A prayer vigil shared with other Christians at the university brings her into contact with the confusing sprawl of other denominations and traditions; the motorcycling Quaker intent on political action, the nonchalant high Anglican chanting in Latin around the house, the spiritually creative bisexual woman whose attention brings the protagonist’s life to a crisis.

This is one of the thematic centres of Speak Its Name: the complexity and diversity of religious faith. There is no moment when the main character simply “finds” the right beliefs for herself, and everything clicks into place, no assurance that if she joins the right church nothing will bother her again. This is a coming-out story, and a coming-out-again story, and a living-out story, and a working out what that means story. The theoretical problem posed to two young women who aren’t sure whether they believe in sex before marriage, but also can’t get married in a way which either of their churches recognise – nor even define what they might do as sex in ways which make sense in one of their traditions – acts as a symbol for the book’s ongoing negotiations between life and religious meaning.

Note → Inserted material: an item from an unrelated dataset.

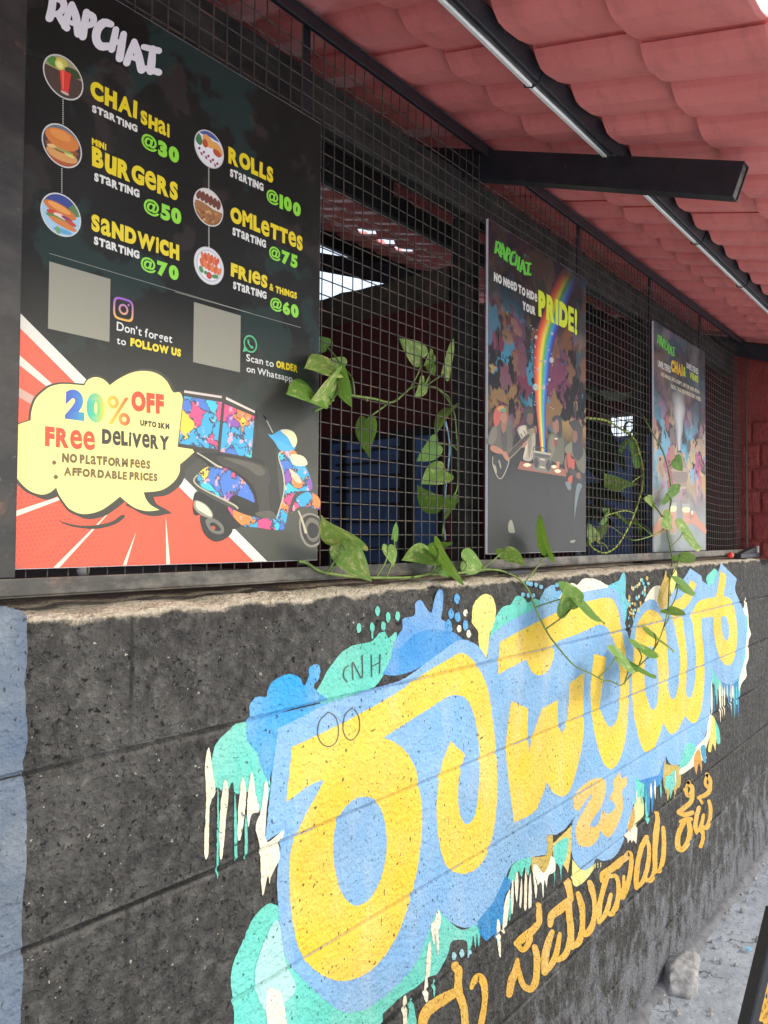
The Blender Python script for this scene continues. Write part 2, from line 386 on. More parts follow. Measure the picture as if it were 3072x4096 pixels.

There are suggestions, though, of a spiritual and theological pattern working alongside these confusions. There are quiet references to the Book of Ruth dropped here and there: a mention of Biblical passages often read at weddings, a set of study notes on Ruth left behind in a bedroom, and a powerful echo during one of their conversations:

Not with me? Colette looked worried.

Oh yes, Lydia hastened to reassure her, But – look. Your God and my God are the same, but your people aren’t my people. Yours are lovely – if a bit weird, and deeply suspicious of me – but we don’t really understand each other.

This is not a proof-text that their relationship is going to last forever, nor is it even a full quotation of Ruth’s words:

And Ruth said, Intreat me not to leave thee, or to return from following after thee: for whither thou goest, I will go; and where thou lodgest, I will lodge: thy people shall be my people, and thy God my God.

But it does hint that there are lives which have been lived before them which made sense of this puzzle, and that in time this commitment may show the same love to the world – not to mention the implication it makes that the lives of two young queer women in a British university have something to say about the way we should read the Bible.

The novel is set during a specific period of the recent past, which a lot of people will remember; the disagreements about Christianity and Student Unions which raged during the late 1990s and early 2000s. This is another strong point of the novel: it’s not solely concerned with individual faith but also with the rickety and rancorous politics of religion in the public space.

It’ll ring absolutely true for a vast number of people who remember those days, and have their own stories. I wasn’t even a Christian at the time, and I’ve got stories from back then. But it also has something to offer the continuing discussions about the ways Christian faith is lived in universities. It’s an absolutely riveting novel, and one which I think will earn a lot of attention over the coming months.